Do You Want to be Realistic or Do You Want to Dream?

I want to dream. I wish I could get my mind to dream more than be overly logical like it is prone to do. I honestly do believe that people with big dreams make things happen in this world. 

We all dreamed more when we were younger. So what happened to that? When we were younger, we had vivid, crazy, imaginative dreams that never seemed unrealistic. We were not limited by anything. And now, at our current ages, we have learned to live in reality. 

I was trying to figure out the difference between myself at the age of 16 and now and honestly, it’s that I’ve stopped dreaming. It’s not that I don’t want more for myself. I just don’t daydream about things like I used to. It’s probably because I can send myself into reality too easily and can find ways to counteract the dream practically. 

I don’t want to do that. I want to let my imagination run wild and really use it to find what I want in life. I want to feel that feeling of achievement again. I have before and it was great. But once you have achieved your dreams, you have to find new dreams. That’s the difficult part. Most of us dreamed about our lives now when we were 16. What happens when you reach your 30s and those dreams have been realized? 

Half the fun of having a dream is actually just imagining what it will be like to get there. That’s what motivates you.

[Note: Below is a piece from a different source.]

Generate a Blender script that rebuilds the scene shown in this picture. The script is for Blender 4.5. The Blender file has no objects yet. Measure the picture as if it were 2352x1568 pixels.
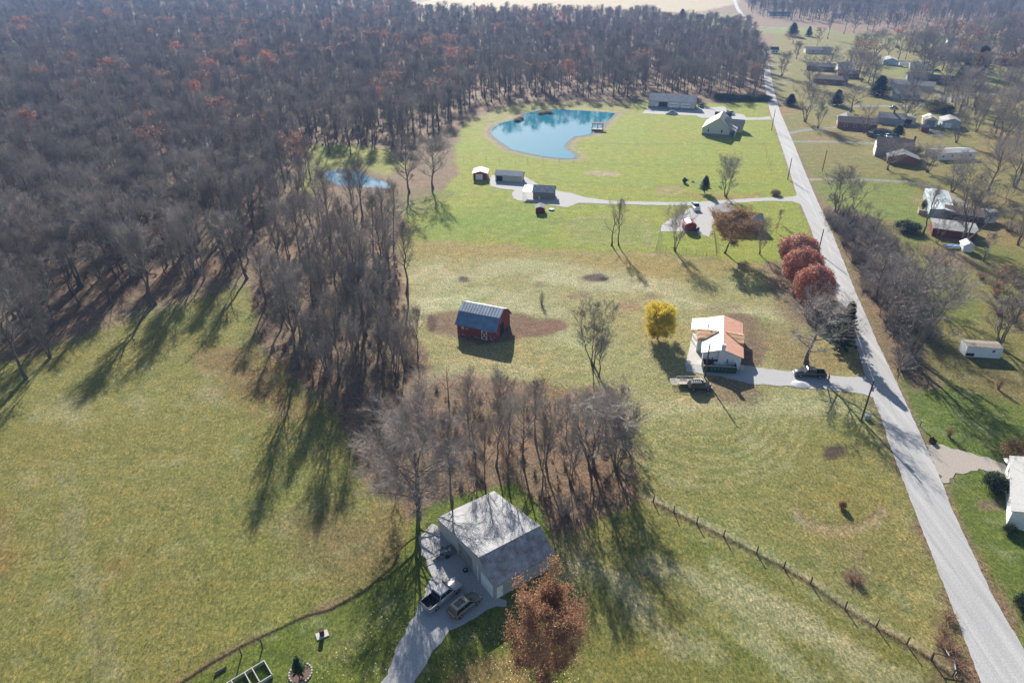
import bpy, math, random
import numpy as np
from mathutils import Vector, Matrix
R=math.radians
sc=bpy.context.scene; COL=sc.collection
# ------------------------------------------------------------ camera, sky, sun, exposure
F=1568.; TH=R(30); H=75.
HAZE=.00014
S_,C_=math.sin(TH),math.cos(TH)
cam=bpy.data.objects.new('camera',bpy.data.cameras.new('camera')); COL.objects.link(cam)
cam.data.lens=24; cam.data.sensor_width=36; cam.data.clip_start=1; cam.data.clip_end=20000
cam.location=(0,0,H); cam.rotation_euler=(R(90)-TH,0,0); sc.camera=cam
SUN_EL=R(26); SUN_AZ=R(-7)     # azimuth from +Y towards +X
w=bpy.data.worlds.new('World'); sc.world=w; w.use_nodes=True
nt=w.node_tree; bg=nt.nodes['Background']; sk=nt.nodes.new('ShaderNodeTexSky')
sk.sky_type='NISHITA'; sk.sun_disc=False; sk.sun_elevation=SUN_EL; sk.sun_rotation=SUN_AZ
sk.air_density=1.0; sk.dust_density=0.6; sk.ozone_density=1.5
nt.links.new(sk.outputs[0],bg.inputs[0]); bg.inputs[1].default_value=0.060
sd=Vector((math.sin(SUN_AZ)*math.cos(SUN_EL),math.cos(SUN_AZ)*math.cos(SUN_EL),math.sin(SUN_EL)))
sl=bpy.data.lights.new('sun','SUN'); sl.energy=4.8; sl.angle=R(.5); sl.color=(1,.94,.84)
so=bpy.data.objects.new('sun',sl); COL.objects.link(so); so.rotation_euler=(-sd).to_track_quat('-Z','Y').to_euler(); so.location=(0,0,200)
vs=sc.view_settings; vs.view_transform='Standard'; vs.look='None'; vs.exposure=1.2; vs.gamma=1
try:
    sc.cycles.max_bounces=5; sc.cycles.diffuse_bounces=2; sc.cycles.glossy_bounces=2; sc.cycles.transparent_max_bounces=6
    sc.cycles.volume_bounces=0; sc.cycles.use_denoising=True
except Exception: pass
# ------------------------------------------------------------ helpers
def P(x,y,z=0.):            # a point of the 2352x1568 photograph laid on the height z
    u=(x-1176)/F; v=(y-784)/F; t=(H-z)/(S_+v*C_)
    return (t*u,t*(C_-v*S_))
def hgt(X,Y,ytop):
    v=(ytop-784)/F          # yc/Zc=v
    # yc=-Y S+(H-h)C ; Zc=Y C+(H-h)S
    dz=(v*Y*C_+Y*S_)/(C_-v*S_)
    return H-dz
def D_(X,Y,z=0.):            # the photograph's pixel of a point of the place
    dz=H-z; Zc=Y*C_+dz*S_; return (1176+F*X/Zc,784+F*(dz*C_-Y*S_)/Zc)
def tz(t,x,y): return (t[0]*588+x/4,t[1]*392+y/4)
def rz(reg,s,x,y): return ((reg[0]+x/s)*.859649,(reg[1]+y/s)*.859649)
_m={}
def mat(name,col,rough=.8,metal=0.,var=.12,scale=2.,bump=0.,spec=.3,col2=None,stripe=None,coat=0.,rnd=0.):
    if name in _m: return _m[name]
    m=bpy.data.materials.new(name); m.use_nodes=True; n=m.node_tree.nodes; l=m.node_tree.links
    b=n['Principled BSDF']; b.inputs['Roughness'].default_value=rough; b.inputs['Metallic'].default_value=metal
    b.inputs['Specular IOR Level'].default_value=spec
    if coat: b.inputs['Coat Weight'].default_value=coat; b.inputs['Coat Roughness'].default_value=.08
    tc=n.new('ShaderNodeTexCoord'); nz=n.new('ShaderNodeTexNoise'); nz.inputs['Scale'].default_value=scale; nz.inputs['Detail'].default_value=5
    nz.inputs['Roughness'].default_value=.65
    l.new(tc.outputs['Object'],nz.inputs['Vector'])
    cr=n.new('ShaderNodeValToRGB'); e=cr.color_ramp.elements; e[0].position=.32; e[1].position=.7
    c2=col2 or tuple(min(1,c*(1+var*1.6)) for c in col)
    e[0].color=(*[c*(1-var*1.6) for c in col],1) if not col2 else (*col,1); e[1].color=(*c2,1)
    l.new(nz.outputs[0],cr.inputs[0]); out=cr.outputs[0]
    if stripe:               # (axis, period metres, darkness): ribs and boards
        ax,per,dk=stripe
        sp=n.new('ShaderNodeSeparateXYZ'); l.new(tc.outputs['Object'],sp.inputs[0])
        ma=n.new('ShaderNodeMath'); ma.operation='MULTIPLY'; ma.inputs[1].default_value=2*math.pi/per; l.new(sp.outputs[ax],ma.inputs[0])
        si=n.new('ShaderNodeMath'); si.operation='SINE'; l.new(ma.outputs[0],si.inputs[0])
        mr=n.new('ShaderNodeMapRange'); mr.inputs[1].default_value=.3; mr.inputs[2].default_value=.95; mr.inputs[3].default_value=1; mr.inputs[4].default_value=1-dk; l.new(si.outputs[0],mr.inputs[0])
        mx=n.new('ShaderNodeMix'); mx.data_type='RGBA'; mx.blend_type='MULTIPLY'; mx.inputs[0].default_value=1
        l.new(out,mx.inputs[6]); l.new(mr.outputs[0],mx.inputs[7]); out=mx.outputs[2]
        bp=n.new('ShaderNodeBump'); bp.inputs['Strength'].default_value=.4; bp.inputs['Distance'].default_value=.03; l.new(si.outputs[0],bp.inputs['Height']); l.new(bp.outputs[0],b.inputs['Normal'])
    elif bump:
        bp=n.new('ShaderNodeBump'); bp.inputs['Strength'].default_value=1; bp.inputs['Distance'].default_value=bump; l.new(nz.outputs[0],bp.inputs['Height']); l.new(bp.outputs[0],b.inputs['Normal'])
    if rnd:
        oi=n.new('ShaderNodeObjectInfo'); mr=n.new('ShaderNodeMapRange'); mr.inputs[3].default_value=1-rnd; mr.inputs[4].default_value=1+rnd; l.new(oi.outputs['Random'],mr.inputs[0])
        mx=n.new('ShaderNodeMix'); mx.data_type='RGBA'; mx.blend_type='MULTIPLY'; mx.inputs[0].default_value=1; l.new(out,mx.inputs[6]); l.new(mr.outputs[0],mx.inputs[7]); out=mx.outputs[2]
    l.new(out,b.inputs['Base Color']); _m[name]=m; return m
class MB:
    def __init__(s): s.v=[]; s.f=[]; s.mi=[]
    def add(s,vs,fs,m=0):
        o=len(s.v); s.v+=[tuple(p) for p in vs]; s.f+=[tuple(i+o for i in f) for f in fs]; s.mi+=[m]*len(fs); return s
    def box(s,x0,y0,z0,x1,y1,z1,m=0,T=None):
        vs=[(x,y,z) for z in (z0,z1) for y in (y0,y1) for x in (x0,x1)]
        if T: vs=[T@Vector(p) for p in vs]
        return s.add(vs,[(0,2,3,1),(4,5,7,6),(0,1,5,4),(2,6,7,3),(0,4,6,2),(1,3,7,5)],m)
    def tube(s,pts,rs,n=6,m=0,cap=True):
        o=len(s.v); k=len(pts)
        for i,p in enumerate(pts):
            a=Vector(pts[max(i-1,0)]); b=Vector(pts[min(i+1,k-1)]); d=(b-a)
            d=d.normalized() if d.length>1e-9 else Vector((0,0,1))
            u=d.cross(Vector((0,0,1)) if abs(d.z)<.9 else Vector((1,0,0))).normalized(); w_=d.cross(u)
            for j in range(n):
                t=2*math.pi*j/n; q=Vector(p)+(u*math.cos(t)+w_*math.sin(t))*rs[i]; s.v.append((q.x,q.y,q.z))
        for i in range(k-1):
            for j in range(n):
                s.f.append((o+i*n+j,o+i*n+(j+1)%n,o+(i+1)*n+(j+1)%n,o+(i+1)*n+j)); s.mi.append(m)
        if cap:
            s.f.append(tuple(o+j for j in range(n))[::-1]); s.f.append(tuple(o+(k-1)*n+j for j in range(n))); s.mi+=[m,m]
        return s
    def spike(s,p,q,r,m=0):
        d=q-p; u=d.cross(Vector((.3,.2,1))); u=u.normalized()*r if u.length>1e-9 else Vector((r,0,0)); w_=d.normalized().cross(u)
        o=len(s.v); s.v+=[tuple(p+u),tuple(p-u*.5+w_*.87),tuple(p-u*.5-w_*.87),tuple(q)]
        s.f+=[(o,o+1,o+3),(o+1,o+2,o+3),(o+2,o,o+3)]; s.mi+=[m]*3
    def prism(s,poly,y0,y1,m=0,ax='y'):     # polygon (a,z) pushed along y (or along x)
        n=len(poly); k=(lambda a,z,t:(a,t,z)) if ax=='y' else (lambda a,z,t:(t,a,z))
        vs=[k(a,z,y0) for a,z in poly]+[k(a,z,y1) for a,z in poly]
        return s.add(vs,[tuple(range(n)),tuple(range(2*n-1,n-1,-1))]+[(i,i+n,(i+1)%n+n,(i+1)%n) for i in range(n)],m)
    def loft(s,rings,m=0,cap=True):
        n=len(rings[0]); o=len(s.v)
        for r in rings: s.v+=[tuple(p) for p in r]
        for i in range(len(rings)-1):
            for j in range(n): s.f.append((o+i*n+j,o+i*n+(j+1)%n,o+(i+1)*n+(j+1)%n,o+(i+1)*n+j)); s.mi.append(m)
        if cap: s.f.append(tuple(o+j for j in range(n))[::-1]); s.f.append(tuple(o+(len(rings)-1)*n+j for j in range(n))); s.mi+=[m,m]
        return s
    def build(s,name,mats,parent=None,smooth=False,loc=None):
        me=bpy.data.meshes.new(name); me.from_pydata(s.v,[],s.f)
        if not isinstance(mats,(list,tuple)): mats=[mats]
        for m in mats: me.materials.append(m)
        me.polygons.foreach_set('material_index',s.mi)
        if smooth: me.polygons.foreach_set('use_smooth',[True]*len(s.f))
        me.update()
        o=bpy.data.objects.new(name,me); COL.objects.link(o)
        if parent: o.parent=parent
        if loc: o.location=loc
        return o
def tag(o,label,cat,group=None):
    o['label']=label; o['category']=cat
    if group: o['group']=group
    return o
def thing(name,label,cat,loc,rz_=0.,group=None):
    o=bpy.data.objects.new(name,None); COL.objects.link(o); o.empty_display_size=.3
    o.location=loc; o.rotation_euler=(0,0,rz_); return tag(o,label,cat,group)
def struct(o): o['kind']='structure'; return o
KIDS={}
def dup(root,loc,rot,label,group,scale=(1,1,1)):
    r=root.copy(); COL.objects.link(r); r.location=loc; r.rotation_euler=(0,0,rot); r.scale=scale; r['label']=label
    if group: r['group']=group
    elif 'group' in r: del r['group']
    for ch in KIDS[root.name]:
        c=ch.copy(); COL.objects.link(c); c.parent=r
        for g in KIDS.get(ch.name,()):
            d=g.copy(); COL.objects.link(d); d.parent=c
    return r
def reg(root):
    KIDS[root.name]=[o for o in COL.objects if o.parent==root]
    for c in KIDS[root.name]: KIDS[c.name]=[o for o in COL.objects if o.parent==c]
    return root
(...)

That’s what keeps you moving forward every day. It’s important to have ever evolving dreams so that you can continue to progress in life. 

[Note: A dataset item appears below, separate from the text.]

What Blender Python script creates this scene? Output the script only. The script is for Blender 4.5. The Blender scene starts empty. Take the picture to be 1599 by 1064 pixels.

We should definitely enjoy our present. But we should also be able to dream about our future without any restrictions. So how do we get back to that phase in our lives where we can dream unconditionally? 

The Indian Kid Mentality

Have you ever really wanted to do something but have trouble doing it without feeling guilty about it? If it’s for pure fun or maybe not the most logical, practical choice, the feelings of “why am I putting myself first?” manifest themselves inside you and then there is the famous tug of war between what we want and what we should do. Is it possible to be selfish for the good of ourselves when our conscience is in constant overdrive? Or is that just the voice of the Indian culture?

This idea of duty and responsibility is something I know I’ve dealt with and put on myself throughout my entire life. I don’t know how I came to think that way instead of doing what I wanted but it definitely was my own mind that put that pressure on me. My own ideas of what I thought I was supposed to be doing caused me to make the decisions that I make.

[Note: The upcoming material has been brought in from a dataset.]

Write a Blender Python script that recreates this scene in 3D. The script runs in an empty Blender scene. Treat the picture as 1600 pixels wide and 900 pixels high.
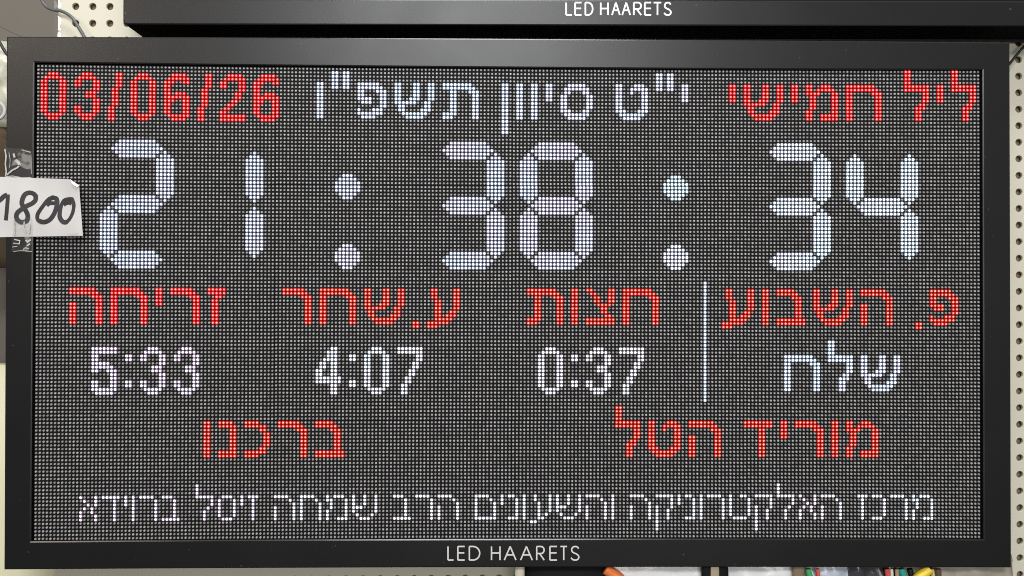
import bpy, bmesh, math, random
from mathutils import Vector, Euler
random.seed(7)
S = bpy.context.scene
COL = S.collection

# ------------------------------------------------------------------ camera
PX = 1250.0                                   # focal length in photo pixels (photo 1600 x 900)
cam_data = bpy.data.cameras.new('camera')
cam = bpy.data.objects.new('camera', cam_data); COL.objects.link(cam); S.camera = cam
cam_data.sensor_width = 36.0; cam_data.lens = PX / 1600 * 36.0
cam_data.clip_start = 0.01; cam_data.clip_end = 200
cam.location = (-0.01548, -1.08378, 0.01151)
cam.rotation_euler = Euler([math.radians(a) for a in (90.4596, -0.13337, -0.83201)])
CR = cam.rotation_euler.to_matrix(); CP = Vector(cam.location)

def at(px, py, y):
    d = CR @ Vector(((px - 800) / PX, (450 - py) / PX, -1))
    return CP + d * ((y - CP.y) / d.y)

# ------------------------------------------------------------------ world, lamps, exposure
w = bpy.data.worlds.new('World'); S.world = w; w.use_nodes = True
bg = w.node_tree.nodes['Background']; bg.inputs[1].default_value = 1.0
_t = w.node_tree.nodes.new('ShaderNodeTexCoord'); _s = w.node_tree.nodes.new('ShaderNodeSeparateXYZ'); _r = w.node_tree.nodes.new('ShaderNodeValToRGB')
_m = w.node_tree.nodes.new('ShaderNodeMapRange'); _m.inputs[1].default_value = -1.0; _m.inputs[2].default_value = 1.0   # dim shop: darker floor, lighter ceiling
_r.color_ramp.elements[0].position = 0.35; _r.color_ramp.elements[0].color = (0.16, 0.15, 0.14, 1)
_r.color_ramp.elements[1].position = 0.80; _r.color_ramp.elements[1].color = (0.40, 0.395, 0.385, 1)
for a, b in ((_t.outputs['Generated'], _s.inputs[0]), (_s.outputs['Z'], _m.inputs[0]), (_m.outputs[0], _r.inputs[0]), (_r.outputs[0], bg.inputs[0])): w.node_tree.links.new(a, b)
S.view_settings.view_transform = 'Standard'; S.view_settings.look = 'None'
S.view_settings.exposure = 0.0; S.view_settings.gamma = 1.0
S.render.engine = 'CYCLES'
S.cycles.use_denoising = False
S.cycles.max_bounces = 6
S.cycles.pixel_filter_type = 'BLACKMAN_HARRIS'; S.cycles.filter_width = 1.0

def area(name, loc, target, sx, sy, power, color):
    l = bpy.data.lights.new(name, 'AREA'); l.shape = 'RECTANGLE'; l.size = sx; l.size_y = sy
    l.energy = power; l.color = color
    o = bpy.data.objects.new(name, l); COL.objects.link(o); o.location = loc
    o.rotation_euler = (Vector(target) - Vector(loc)).to_track_quat('-Z', 'Y').to_euler()
    return o
area('ceiling_lamp', (-0.16, -2.5, 1.22), (-0.05, 0, 0.2), 1.15, 0.42, 40, (0.97, 0.985, 1.0))
area('warm_ceiling_lamp', (-1.95, -1.9, 1.12), (-0.4, 0, 0.1), 0.6, 0.4, 9.5, (1.0, 0.86, 0.74))
area('shop_lamp', (-0.05, -1.10, 2.4), (0, -0.1, 0), 1.0, 0.6, 44, (1.0, 0.97, 0.92))

area('added_front_fill', (0.35, -3.2, 0.10), (0, 0, 0), 1.7, 0.6, 28, (1.0, 0.99, 0.96))  # unseen fill lamp added behind the camera to brighten the stock below

# ------------------------------------------------------------------ materials
def mat(name, base, rough=0.5, spec=0.5, bump=0.0, bscale=200.0, metal=0.0, vary=0.0, vscale=8.0, island=0.0, trans=0.0):
    m = bpy.data.materials.new(name); m.use_nodes = True
    nt = m.node_tree; b = nt.nodes['Principled BSDF']
    b.inputs['Base Color'].default_value = (*base, 1); b.inputs['Roughness'].default_value = rough
    b.inputs['Specular IOR Level'].default_value = spec; b.inputs['Metallic'].default_value = metal
    if trans: b.inputs['Transmission Weight'].default_value = trans
    tc = nt.nodes.new('ShaderNodeTexCoord')
    if vary or island:
        mx = nt.nodes.new('ShaderNodeMix'); mx.data_type = 'RGBA'
        k = vary or island
        mx.inputs[6].default_value = (*[max(0, c * (1 - k)) for c in base], 1)
        mx.inputs[7].default_value = (*[min(1, c * (1 + k)) for c in base], 1)
        if island:
            g = nt.nodes.new('ShaderNodeNewGeometry'); nt.links.new(g.outputs['Random Per Island'], mx.inputs[0])
        else:
            n = nt.nodes.new('ShaderNodeTexNoise'); n.inputs['Scale'].default_value = vscale; n.inputs['Detail'].default_value = 6
            nt.links.new(tc.outputs['Object'], n.inputs['Vector']); nt.links.new(n.outputs['Fac'], mx.inputs[0])
        nt.links.new(mx.outputs[2], b.inputs['Base Color'])
    if bump:
        n2 = nt.nodes.new('ShaderNodeTexNoise'); n2.inputs['Scale'].default_value = bscale; n2.inputs['Detail'].default_value = 4
        bp = nt.nodes.new('ShaderNodeBump'); bp.inputs['Strength'].default_value = bump; bp.inputs['Distance'].default_value = 0.002
        nt.links.new(tc.outputs['Object'], n2.inputs['Vector'])
        nt.links.new(n2.outputs['Fac'], bp.inputs['Height']); nt.links.new(bp.outputs['Normal'], b.inputs['Normal'])
    return m

def smudge(m, lo, hi, scale):
    nt = m.node_tree; b = nt.nodes['Principled BSDF']
    tc = nt.nodes.new('ShaderNodeTexCoord'); n = nt.nodes.new('ShaderNodeTexNoise'); n.inputs['Scale'].default_value = scale
    n.inputs['Detail'].default_value = 5; n.inputs['Distortion'].default_value = 0.6
    r = nt.nodes.new('ShaderNodeMapRange'); r.inputs[1].default_value = 0.35; r.inputs[2].default_value = 0.68
    r.inputs[3].default_value = lo; r.inputs[4].default_value = hi
    nt.links.new(tc.outputs['Object'], n.inputs['Vector']); nt.links.new(n.outputs['Fac'], r.inputs[0]); nt.links.new(r.outputs[0], b.inputs['Roughness'])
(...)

Until I get to that point where I realize that this isn’t what is making me happy. And that gets to a point where I know I need to make a change or I’ll be miserable.

So let’s discuss the “Indian kid mentality” as my friend called it yesterday. Why do we stick to certain things even if they don’t make us happy? I understand we are raised by a generation where they risked a lot to come to America and create a stable and opportunity filled life for us. Aren’t we obligated to take the next step and really try to make it a happy life? There are those that did break out of the standard but the majority of us still stuck to stability as our main driving force. What is it about quitting or ending something or changing something that scares us half to death? I even question myself before buying something that might be a little bit more expensive than normal.

Can anyone explain how we can really start listening to ourselves instead of pushing ourselves to the point of misery?

When Change Needs to Happen

There are times like now where I literally have a hard time moving through the day because something major in my life needs to change. I’ve felt like this twice before. Once in college when I was someplace I didn’t like, studying something I didn’t enjoy. And the second time was at the end of a major relationship that I knew wasn’t going to last. 

Moving on is such a difficult decision to make. Everything you’re familiar with has to change.  Everything you’re comfortable with has to go. And you start feeling that you’re quitting on something you should accomplish. I take an unusually long time in the period of debate just to make sure I’m not making the wrong decision. Something I’ve figured out though is that change is usually for the better. Both times I have made major life decisions, I have come out better and much happier. 

These crossroads are our true tests in life. Some of us have an easier time than others believing we will come out on our feet no matter what. Some of us have a very difficult time giving up what we know for the fear that the unknown will bring us. It is scary to take risks even though we know that they might pay off. In my case, they did. Yet, I’m still terrified of making changes. I’ve seen risks others have taken pay off badly and I think this has affected my core instinct. My practical brain stays in charge even though my emotional brain is freaking out. 

You will know when you are in a negative situation that you need to get out of. The challenge is in actually taking that step. This is where you develop your strength. Knowing that the step is terrifying but taking it anyways will help us realize that we can survive anything. Even with knowing this though, it takes a lot of courage to make the change. Prolonging that change though will only make us feel worse though. 

What is the change that you know you need to make but haven’t made yet?